As he regaled his recent stories of his travels, I did not see much of a difference in what we experienced as a family in the USA in years past, as opposed to his solo experience, except for his intense feelings at the end. You see, as his friends huddled into a circle on the small patio, they all held out their plastic cups (like at the New Jersey Shore) to get them filled with kosher wine, liquor and grape juice (like in Illinois). 

They kept their hands clasped around each other’s arms (like in Washington, D.C.) in the warm breeze, smells of animals and tobacco in a light drizzle as they sang a blessing along with their tour guide.
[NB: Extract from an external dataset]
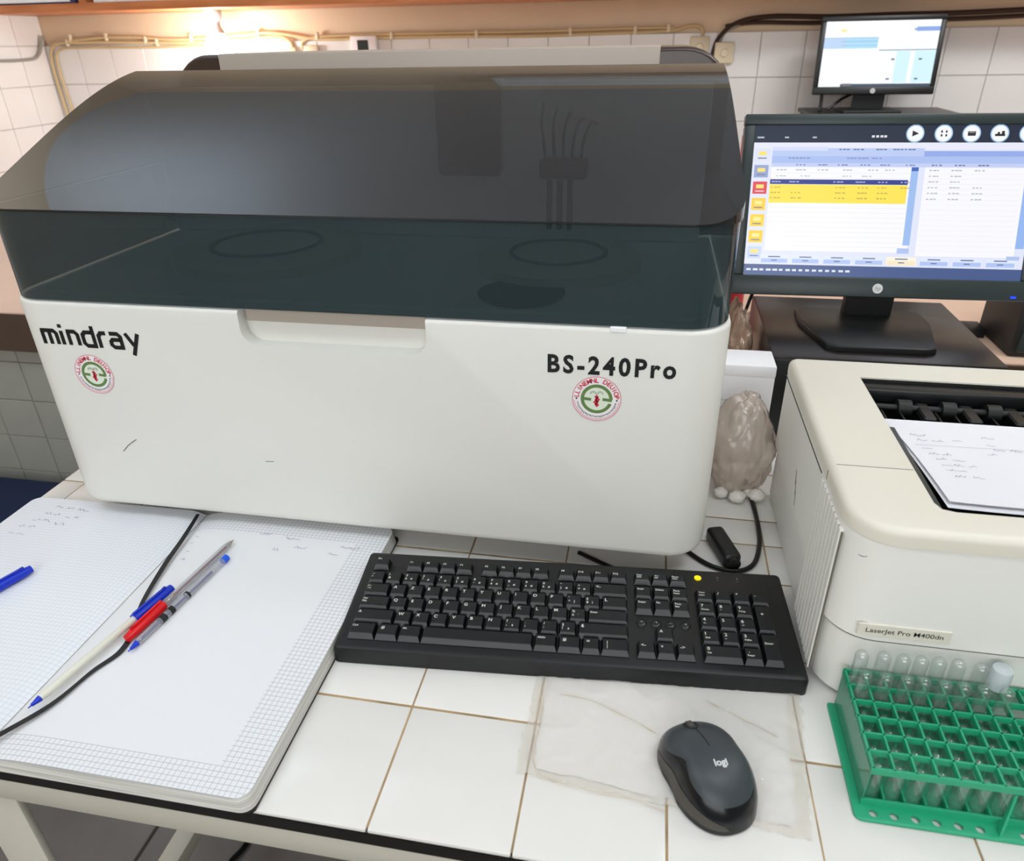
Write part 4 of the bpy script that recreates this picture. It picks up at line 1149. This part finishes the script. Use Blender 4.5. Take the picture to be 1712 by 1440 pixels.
Mc = Matrix.Translation((RX0+7.55*CX, RY1-.5*CY, 0))
out('tube_body', B().lathe([(0, .004), (.0056, .008), (.0058, .060), (0, .060)], 18, Mc), 'glass_tube', tc_)
out('tube_cap', B().lathe([(.0066, .056), (.0082, .0565), (.0084, .072), (.0076, .0765), (0, .0775)], 24, Mc), 'cap_clear', tc_)

# ================================================================== CABLES, BAGS, BOX BEHIND
tag(out('power_cable', B().tube(spline([(.24, .30, .003), (.262, .272, .003), (.285, .252, .003), (.312, .246, .003), (.334, .262, .003), (.345, .30, .003), (.348, .34, .003), (.347, .387, .003), (.343, .45, .003)]), .0029, 8), 'cable_black', origin=(.30, .25, 0)), 'black cable looping on the tiles between analyzer and printer', 'cable')
tag(out('keyboard_cable', B().tube(spline([(.13, .252, .003), (.16, .236, .003), (.19, .222, .003), (.215, .2145, .003)]), .0024, 8), 'cable_black', origin=(.16, .236, 0)), 'short black cable between analyzer underside and keyboard back', 'cable')
ad = thing('black_plug', 'black angular plug standing beside the analyzer corner', 'plug', (.298, .28, 0))
Ma = Matrix.Translation((.300, .282, .0)) @ Matrix.Rotation(radians(18), 4, 'Z')
out('plug_body', B().box(-.0105, .0105, -.031, .030, .0003, .020, .005, 3, M=Ma), 'black_plastic', ad)
out('plug_collar', B().lathe([(0, 0), (.008, 0), (.008, .004), (0, .004)], 14, Ma @ Matrix.Translation((0, -.031, .010)) @ Matrix.Rotation(pi/2, 4, 'X')), 'cable_black', ad)

wbx = thing('white_box', 'white carton behind the analyzer and plastic bag', 'box', (.32, .56, 0))
out('carton', B().box(.276, .3695, .505, .562, .0005, .146, .001, 1), 'box_white', wbx)
out('carton_lid', B().box(.275, .3700, .504, .563, .136, .153, .002, 2), 'box_white', wbx)
pbx = B(); text(pbx, '', (0, 0, 0), X, Z, .01)
stroke(pbx, [(.295, .100), (.325, .0995)], .0006, (0, .5035, 0), X, Z); stroke(pbx, [(.295, .085), (.315, .085)], .0005, (0, .5045, 0), X, Z)
out('print_line', pbx, 'cable_grey', wbx, smooth=0)
def crumple(c, dim, seed, amp=.22, sub=5, floor=.0006):
    bm = bmesh.new(); bmesh.ops.create_icosphere(bm, subdivisions=sub, radius=1)
    for v in bm.verts:
        d = v.co.normalized(); q = d*1.7+Vector((seed, 0, 0)); s_ = 1
        for oc, am in ((1, 1), (2.3, .6), (5, .35), (9, .18)): s_ += amp*am*(abs(noise.noise(q*oc))*2-.5)
        p = Vector((d.x*dim[0]/2, d.y*dim[1]/2, d.z*dim[2]/2))*s_
        if d.z > 0: p.x *= 1-.25*d.z**2; p.y *= 1-.25*d.z**2
        v.co = Vector(c)+p
        if v.co.z < floor: v.co.z = floor
    b = B().bm(bm); bm.free(); return b
tag(out('plastic_bag', crumple((.3255, .435, .068), (.092, .10, .150), 3.1, .085), 'bag_film', origin=(.327, .435, 0), smooth=1.0), 'crumpled translucent plastic bag beside the printer', 'bag')
for k, (x, y, r_) in enumerate([(.306, .404, .009), (.326, .396, .010), (.352, .402, .010), (.340, .412, .009), (.316, .416, .009)]):
    nm = ['leftmost white cotton ball at the foot of the plastic bag', 'white cotton ball nearest the front in the plastic bag', 'rightmost white cotton ball in the plastic bag by the printer', 'white cotton ball behind the right one in the plastic bag', 'white cotton ball behind the left one in the plastic bag'][k]
    b = crumple((x, y, r_+.001), (2.2*r_, 2*r_, 1.8*r_), 9+k, .16, 3)
    tag(out('cotton_ball', b, 'cotton', origin=(x, y, 0), smooth=1.5), nm, 'cotton ball', 'cotton balls in the plastic bag')
tag(out('plastic_bag', crumple((.335, .73, .085), (.060, .10, .17), 12.4, .2), 'bag_brown', origin=(.335, .73, 0), smooth=1.0), 'brownish crumpled plastic bag left of the monitor stand', 'bag')
tag(out('monitor_cable', B().tube(spline([(.378, .80, .20), (.362, .78, .165), (.350, .76, .13), (.34, .75, .10)]), .003, 8), 'cable_black', origin=(.36, .78, .12)), 'thin black cable hanging below the large monitor left corner', 'cable')
tw = thing('black_device', 'black device at the right edge beyond the computer case', 'device', (.93, 1.05, 0))
out('device_body', B().box(.875, 1.06, .985, 1.14, .0005, .15, .004, 2), 'black_matte', tw)
out('device_panel', B().box(.885, 1.05, .981, .986, .01, .14, .002, 1), 'monitor_bezel', tw)
tag(out('small_black_box', B().box(.825, .868, 1.08, 1.13, .0005, .020, .003, 2), 'monitor_dark', origin=(.845, 1.1, 0)), 'small flat black item on the peach bench by the black device', 'box')
tag(out('red_bottle', B().lathe([(0, .0005), (.03, .0005), (.03, .30), (.014, .34), (.014, .38), (0, .38)], 20, Matrix.Translation((.362, 1.10, 0))), 'red_plastic', origin=(.362, 1.10, 0)), 'red bottle glimpsed between analyzer lid and large monitor', 'bottle')
tag(out('red_black_cap', B().lathe([(0, .5405), (.02, .5405), (.018, .548), (0, .550)], 18, Matrix.Translation((-.50, .72, -.0)) @ Matrix.Scale(1, 4)), 'red_plastic', origin=(-.5, .72, .5405)), 'small dark red cap on top of the analyzer at left', 'cap') if False else None

# ================================================================== BACK WALL FITTINGS
YW = YB-.012
def wall_cable(name, pts, r, m, label):
    return tag(out(name, B().tube(spline([(x, YW-.004-(q if False else 0), z) for x, z in pts], 6), r, 8), m, origin=(pts[0][0], YW, pts[0][1])), label, 'cable')
wall_cable('wall_cable', [(-2.38, .568), (-2.2, .585), (-2.0, .588), (-1.8, .575), (-1.6, .580), (-1.4, .592), (-1.30, .585), (-1.15, .565), (-.9, .567), (-.6, .566), (-.3, .562), (0, .566), (.2, .570), (.28, .585), (.32, .575), (.322, .545)], .006, 'cable_beige', 'upper beige cable along the back wall')
wall_cable('wall_cable', [(-2.395, .20), (-2.40, .35), (-2.40, .50), (-2.36, .565), (-2.2, .572), (-1.9, .565), (-1.7, .562), (-1.5, .568), (-1.34, .578), (-1.29, .56), (-1.28, .53)], .007, 'cable_beige', 'beige cable turning down at the left corner of the back wall')
wall_cable('wall_cable', [(-1.24, .53), (-1.23, .56), (-1.15, .575), (-.9, .578), (-.6, .578), (-.3, .577), (0, .580), (.22, .580)], .005, 'cable_beige', 'lower-looped beige cable right of the cream socket')
wall_cable('wall_cable', [(-2.36, .20), (-2.37, .35), (-2.375, .48), (-2.35, .545), (-2.2, .552), (-1.9, .549), (-1.6, .551)], .005, 'cable_beige', 'lowest beige cable just above the wall tiles at left')
wall_cable('wall_cable', [(.33, .40), (.36, .47), (.38, .54), (.44, .59), (.55, .608), (.75, .603), (.95, .605), (1.2, .606), (1.5, .615), (1.8, .63)], .008, 'cable_dark', 'upper dark cable right of the cream socket on the back wall')
wall_cable('wall_cable', [(.40, .58), (.5, .590), (.7, .585), (.9, .588), (1.2, .588), (1.5, .597), (1.8, .61)], .007, 'cable_dark', 'lower dark cable along the top of the tiles at right')
wall_cable('wall_cable', [(.37, .30), (.375, .42), (.38, .50), (.40, .56), (.45, .585)], .006, 'cable_grey', 'grey cable dropping down beside the cream socket')
tag(out('wall_cable', B().tube(spline([(XL+.018, 1.2, .515), (XL+.018, 1.7, .512), (XL+.018, 2.2, .513), (XL+.018, 2.5, .512), (XL+.02, 2.58, .53), (XL+.03, 2.62, .60)]), .006, 8), 'cable_grey', origin=(XL+.018, 1.8, .5)), 'grey cable running along the left wall to the corner', 'cable')
for k, (x, z) in enumerate([(-2.30, .572), (-2.28, .590), (-2.11, .590), (-1.93, .576), (-1.88, .567), (-1.72, .580), (-1.42, .592), (-1.17, .577), (-.86, .573), (-.52, .573), (-.16, .573), (.08, .574), (.20, .578)]):
    nm_ = f'cream cable clip, {ORD[min(k, 11)] if k < 12 else "last"} from the left on the back wall'
    tag(out('cable_clip', B().box(x-.006, x+.006, YW-.012, YW+.002, z-.014, z+.014, .003, 2), 'socket_cream', origin=(x, YW, z)), nm_, 'clip', 'cable clips on the back wall')
def socket(x, z, label, w_=.07):
    t = thing('wall_socket', label, 'socket', (x, YW, z))
    out('plate', B().box(x-w_/2, x+w_/2, YW-.018, YW+.001, z-.035, z+.035, .005, 2), 'socket_cream', t)
    out('knob', B().lathe([(0, 0), (.014, 0), (.012, .008), (0, .008)], 16, Matrix.Translation((x, YW-.018, z)) @ Matrix.Rotation(pi/2, 4, 'X')), 'socket_cream', t)
socket(-1.30, .505, 'cream socket below the cables behind the analyzer at left'); socket(-1.20, .510, 'cream socket right of its twin near the glowing lamp', .06)
socket(.315, .515, 'cream socket at the back wall over the analyzer right corner'); socket(.405, .495, 'cream junction box by the grey cable')
tm = thing('wall_timer', 'small white wall timer with grey display', 'timer', (-.975, YW, .52))
out('housing', B().box(-1.03, -.92, YW-.02, YW+.001, .46, .575, .006, 2), 'box_white', tm)
out('display', B().box(-1.00, -.955, YW-.021, YW-.0195, .525, .56, .001, 1), 'monitor_bezel', tm)
sh_ = thing('wall_shelf', 'orange-brown wooden shelf board along the top of the back wall', 'shelf', (-.4, 2.5, .67))
out('board', B().box(XL+.002, 1.6, 2.35, YB-.002, .672, .700, .002, 1), 'shelf_wood', sh_)
out('upright', B().box(-1.985, -1.955, 2.36, YB-.002, .7002, 1.0, .001, 1), 'shelf_wood', sh_)
bd = thing('ring_binder', 'dark blue binder lying at the left end of the shelf', 'binder', (-2.2, 2.45, .70))
out('cover', B().box(-2.42, -2.0, 2.36, 2.62, .7005, .735, .003, 2), 'binder_blue', bd); out('papers', B().box(-2.40, -2.02, 2.357, 2.60, .706, .720), 'paper', bd)
bd = thing('paper_stack', 'stack of white papers right of the shelf divider', 'paper', (-1.6, 2.45, .70))
out('sheets', B().box(-1.93, -1.0, 2.37, 2.62, .7005, .74, .002, 1), 'paper', bd)
# lamp
lp = thing('wall_lamp', 'glowing lamp with grey fitting under the shelf', 'lamp', (-1.54, 2.52, .672))
out('lamp_fitting', B().lathe([(0, .6715), (.034, .6715), (.034, .650), (.022, .632), (.023, .615), (.036, .592), (0, .590)], 20, Matrix.Translation((-1.54, 2.52, 0))), 'lamp_cap', lp)
out('bulb', B().lathe([(0, .475), (.025, .478), (.045, .500), (.052, .53), (.045, .565), (.030, .590), (0, .5895)], 24, Matrix.Translation((-1.54, 2.52, 0))), 'bulb_glow', lp)
pl_ = bpy.data.lights.new('lamp_light', 'POINT'); pl_.energy = 7.5; pl_.color = (1, .98, .96); pl_.shadow_soft_size = .05
po = bpy.data.objects.new('lamp_light', pl_); COL.objects.link(po); po.location = (-1.54, 2.42, .53)
# air conditioner, seen mirrored in the lid
ac = thing('air_conditioner', 'white wall air conditioner near the ceiling, mirrored in the analyzer lid', 'air conditioner', (0.05, YB-.1, 1.72))
out('housing', B().box(-.50, .62, YB-.22, YB-.002, 1.66, 1.93, .02, 3), 'ac_white', ac)
out('louvre', B().box(-.44, .56, YB-.224, YB-.21, 1.68, 1.73, .003, 1), 'logo_silver', ac)

# ================================================================== FLOOR LEVEL, LEFT
st = thing('blue_stool', 'dark blue padded seat on the floor left of the work table', 'stool', (-1.35, .66, ZF))
out('seat', B().box(-1.66, -1.02, .42, .93, -.53, -.45, .03, 3), 'cloth_blue', st)
out('seat_frame', B().box(-1.64, -1.04, .44, .91, -.56, -.53, .005, 1), 'dark_cloth', st)
for lx in (-1.62, -1.06):
    for ly in (.47, .87): out('leg', B().tube([(lx, ly, -.56), (lx, ly, ZF)], .014, 10), 'black_plastic', st)
tag(out('floor_cable', B().tube(spline([(-.47, .42, ZF+.006), (-.485, .33, ZF+.006), (-.489, .276, ZF+.006), (-.500, .24, ZF+.006), (-.49, .18, ZF+.006), (-.52, .10, ZF+.006)]), .005, 8), 'cable_black', origin=(-.49, .25, ZF)), 'black cable on the grey floor under the table', 'cable')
After drinking too much, they all stood for a minute looking towards the cloudy, rocky hills of Jerusalem before gratefully and wobbly heading back towards their tour bus. He looked over his shoulder at the cities distant lights, and remembered his overwhelming feelings as he stood and prayed this very morning with yarmulke, prayer shawl and tefillin at the Western Wall.  Even though it only lasted a moment, he felt a strong sense happiness, belonging, peace and fulfillment that he knew he would never forget.

According to him, moments like this happened almost every other day on both trips to Israel. He knew how exciting it would be to ride a camel, climb through cliff tunnels and to bob like a cork in the Dead Sea. His mother mentioned quite seriously via text, “You make sure you get a picture covered with the mud!”  He has visited many places with historic importance in America, but now felt like he was walking in the footsteps of his ancestors while in Israel, sometimes even more profound were the unexpected emotions, like those he felt on that drizzly night with the wine and grape juice in the Hills of Mount Herzl. There was also unreal sadness he felt as he walked out of Yad Vashem Holocaust Museum, or when he stood with friends in the Mediterranean waves laughing like a carefree ten-year old at Brighton Beach.    
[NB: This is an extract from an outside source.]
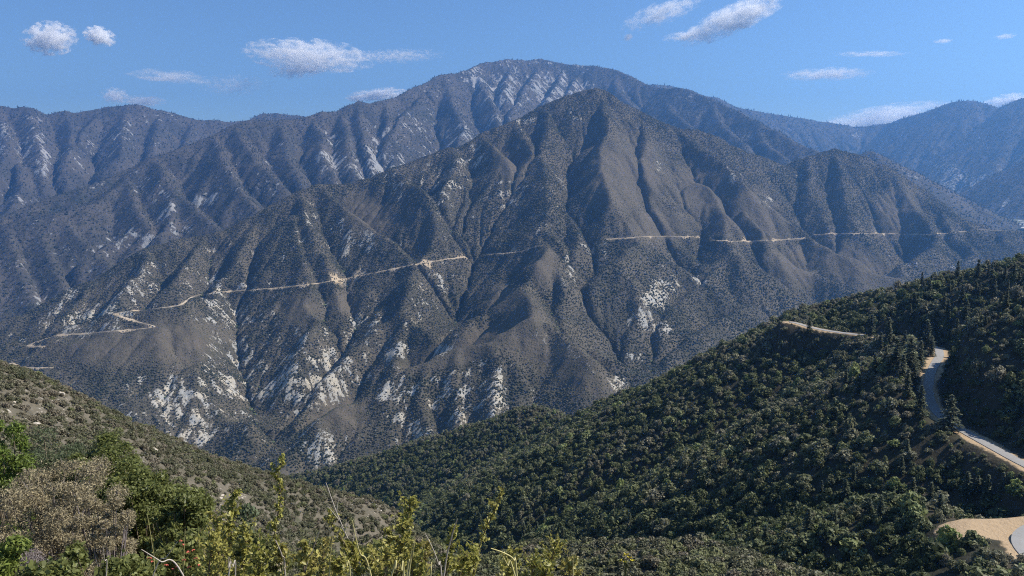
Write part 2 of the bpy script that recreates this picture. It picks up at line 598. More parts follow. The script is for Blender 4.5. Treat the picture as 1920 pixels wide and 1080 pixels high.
# ---- A : range on the far left;  C, D, J : hazy ranges on the far right
A_crest = [(-150, 190, 6300), (0, 198, 6500), (28, 201, 6520), (50, 197, 6550), (62, 198, 6560), (75, 206, 6570), (88, 212, 6600), (104, 208, 6620), (120, 205, 6650), (132, 210, 6680), (145, 209, 6700), (165, 207, 6750), (200, 198, 6850), (235, 193, 6900), (270, 196, 7000), (300, 203, 7050),
           (340, 214, 7150), (380, 222, 7250), (430, 228, 7350), (470, 222, 7600), (490, 213, 7700), (512, 209, 7800), (545, 213, 7800), (575, 217, 7800), (660, 245, 7700)]
cfA = crest_fn(A_crest)
A_sp = [(0.975, [(50, 198), (62, 240), (70, 290), (82, 330)]), (0.975, [(0, 198), (10, 250), (0, 320)]), (0.975, [(120, 206), (135, 250), (120, 300)]),
        (0.975, [(235, 194), (230, 240), (225, 290)]), (0.975, [(300, 203), (290, 250), (285, 280)]), (0.975, [(190, 200), (150, 250), (110, 300)]), (0.975, [(30, 300), (40, 350), (20, 390)]),
        (0.975, [(360, 219), (350, 250), (340, 270)])]
A = Layer(-6000, -1200, 4600, 8400, 25.0)
finish(A, [([pt(*c) for c in A_crest], 0.66)] + spurs(cfA, 0.55, A_sp, 0.8), 30, 300, 0.09, 5, 2, 0.03, 2, 21, amp=18, nscale=140, floor=lambda X, Y: -300 + 0 * X)

C_crest = [(1100, 175, 9000), (1225, 157, 9200), (1260, 161, 9250), (1290, 165, 9300), (1315, 175, 9300), (1345, 181, 9350), (1365, 190, 9400), (1400, 202, 9400), (1440, 208, 9500), (1500, 219, 9500), (1560, 229, 9500), (1600, 234, 9500), (1632, 235, 9450),
           (1645, 231, 9400), (1670, 230, 9350), (1690, 222, 9200), (1740, 205, 8800), (1770, 195, 8650), (1790, 189, 8500), (1815, 185, 8300), (1830, 186, 8300), (1850, 192, 8200), (1873, 203, 8200), (1895, 193, 8000), (1920, 181, 7800), (1990, 150, 7500), (2100, 120, 7300)]
cfC = crest_fn(C_crest)
C_sp = [(1.0, [(1815, 186), (1780, 230), (1745, 270), (1730, 310), (1750, 350), (1780, 380)]), (1.0, [(1850, 193), (1850, 240), (1830, 290), (1825, 340), (1840, 370)]),
        (1.0, [(1920, 182), (1890, 230), (1870, 280), (1850, 320)]), (1.0, [(1690, 223), (1660, 260), (1650, 300)]), (1.0, [(1560, 229), (1575, 260), (1600, 300)]), (1.0, [(1440, 208), (1460, 240), (1500, 270)]),
        (1.0, [(1620, 236), (1625, 265), (1610, 290)]), (1.0, [(1990, 155), (1960, 230), (1920, 290)]), (1.0, [(1345, 182), (1370, 215), (1400, 240)])]
C = Layer(1000, 6400, 5200, 10400, 30.0)
finish(C, [([pt(*c) for c in C_crest], 0.62)] + spurs(cfC, 0.5, C_sp, 0.75), 35, 350, 0.09, 5, 2, 0.03, 2, 31, amp=18, nscale=160, floor=lambda X, Y: -235 + 0 * X)

J_crest = [(1770, 402, 5700), (1806, 370, 5700), (1840, 345, 5680), (1881, 321, 5650), (1920, 306, 5600), (1980, 270, 5500), (2080, 200, 5400)]
cfJ = crest_fn(J_crest)
J_sp = [(1.0, [(1840, 346), (1855, 370), (1860, 400)]), (1.0, [(1920, 307), (1910, 345), (1885, 375), (1866, 405)]), (1.0, [(1990, 270), (1960, 340), (1930, 400)])]
J = Layer(2500, 4900, 4300, 6500, 24.0)
finish(J, [([pt(*c) for c in J_crest], 0.6)] + spurs(cfJ, 0.5, J_sp, 0.6), 20, 200, 0.06, 4, 2, 0.02, 2, 41, amp=10, nscale=100, floor=lambda X, Y: -235 + 0 * X)

# low hazy ridge peeping over the right shoulder of E
M_crest = [(1590, 330, 4700), (1615, 290, 4700), (1632, 281, 4700), (1660, 295, 4650), (1690, 320, 4600), (1740, 350, 4500), (1800, 385, 4400), (1860, 418, 4300)]
M = Layer(1700, 3400, 3900, 5300, 20.0)
finish(M, [([pt(*c) for c in M_crest], 0.55)], 20, 200, 0.05, 4, 2, 0.02, 2, 51, amp=9, nscale=90, floor=lambda X, Y: -260 + 0 * X)

# ---- G : the near dark hillside on the right
G_r = [
    ([(2250, 330, 420), (2100, 410, 425), (1920, 480, 432), (1870, 492, 446), (1800, 509, 462), (1740, 528, 480), (1680, 541, 500), (1590, 562, 525), (1530, 580, 520), (1500, 598, 490), (1470, 612, 505), (1400, 645, 540), (1350, 668, 570),
      (1300, 690, 600), (1200, 728, 660), (1150, 772, 720), (1110, 781, 760), (1060, 783, 800), (1035, 772, 820), (1010, 760, 830), (985, 764, 845), (960, 775, 860), (880, 798, 890), (800, 820, 930), (740, 842, 960), (640, 870, 1010), (560, 890, 1060), (520, 925, 1100)], 0.64),
    ([(2300, 380, 270), (2000, 520, 300), (1920, 575, 325), (1850, 625, 345), (1795, 664, 352), (1776, 684, 350)], 0.7),
    ([(1775, 752, 298), (1715, 755, 300), (1650, 775, 320), (1560, 812, 345), (1470, 860, 370), (1390, 905, 400), (1300, 960, 440), (1260, 1000, 460)], 0.8),
    ([(1350, 668, 570), (1340, 700, 570), (1280, 740, 600), (1190, 815, 650), (1090, 850, 700), (990, 885, 750), (930, 920, 780)], 0.85),
    ([(1450, 625, 515), (1440, 660, 505), (1370, 740, 530), (1280, 800, 560), (1180, 865, 600), (1080, 900, 640), (980, 938, 690)], 0.85),
    ([(1560, 610, 500), (1580, 660, 450), (1560, 700, 440), (1450, 785, 460), (1370, 835, 480), (1280, 875, 510), (1205, 925, 540), (1140, 965, 570)], 0.85),
    ([(1150, 772, 720), (1100, 810, 740), (1000, 840, 800), (900, 880, 850), (840, 920, 880)], 0.8),
    ([(960, 775, 860), (900, 830, 860), (820, 870, 890), (740, 900, 930)], 0.8),
    ([(800, 820, 930), (740, 865, 940), (680, 895, 960), (640, 930, 980)], 0.8),
    ([(1300, 690, 600), (1260, 760, 620), (1150, 830, 670)], 0.66),
    ([(1650, 545, 512), (1640, 590, 480), (1650, 625, 450)], 0.66),
    ([(1800, 510, 462), (1780, 560, 440), (1770, 620, 410)], 0.66),
    ([(1850, 625, 345), (1850, 700, 310), (1845, 780, 272)], 0.75),
    ([(1930, 575, 324), (1930, 700, 288), (1925, 810, 252)], 0.75),
    ([(2040, 510, 300), (2050, 700, 262), (2050, 830, 230)], 0.75),
    ([(2150, 1075, 125), (1990, 1050, 150), (1900, 1010, 172), (1862, 985, 184), (1800, 975, 190), (1750, 948, 200), (1660, 955, 215), (1560, 975, 240), (1450, 1000, 270), (1330, 1035, 300)], 0.6),
]
G = Layer(-420, 640, 110, 1190, 5.0)
def g_ridge(n, r, s):
    k = 0.972 if 4 < n < 14 else 1.0
    return [pt(a, b, d * (1 - (1 - k) * min(1.0, i / 2.0))) for i, (a, b, d) in enumerate(r)], (s * 1.12 if k < 1 else s)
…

Also unexpected was how quickly he connected with the Israeli soldiers…both male and female ones, all of whom made a point to revisit and spend "alone time" with him on his second trip. He even calls one “his brother from another mother.” He was intimidated at first by the unfamiliarity of the Hebrew language and their modes of dress, but before he knew it, he was in a ramshackle restaurant, listening to loud music with a few of them eating Shwarma, Falafel and Kuba, (Israeli meatball soup) and telling childhood stories. He was surprised yet again by Israel’s varied landscape. 

The rocky hills near the Golan Heights strangely mimic the terrain of Western Nevada; while to the south has beautiful beaches like San Diego and rocky deserts like Wyoming. Furthermore, he met people who welcomed him like long lost cousins (much like they did in Colorado). No matter how conflicted he may feel about Israel’s political past, he can never deny how beautiful a place it is or how gracious it's people were to him.

On the last trip to Israel he developed a cold and bronchitis and was impressed by their kindness and speed with regards to healthcare. To him Israel was a place like Gettysburg, or Boston Harbor, a place to touch history. But also to see with his own eyes, the traditions up close and what he prayed about in the HES (Hebrew Educational Society) and at synagogues across America as a child. 

Even though the people, buildings, languages, skylines and politics are different and it a dangerous place filled with tanks, landmines, bombs, extreme fanaticism and Molotov cocktails, (His tour bus was actually struck with a catapulted boulder) it’s still a place entwined deeply with cultural roots. I’m not sure if I will have the same feelings once I visit as my son had, but he is intent on trying to see if he can. I'm betting that his mother will.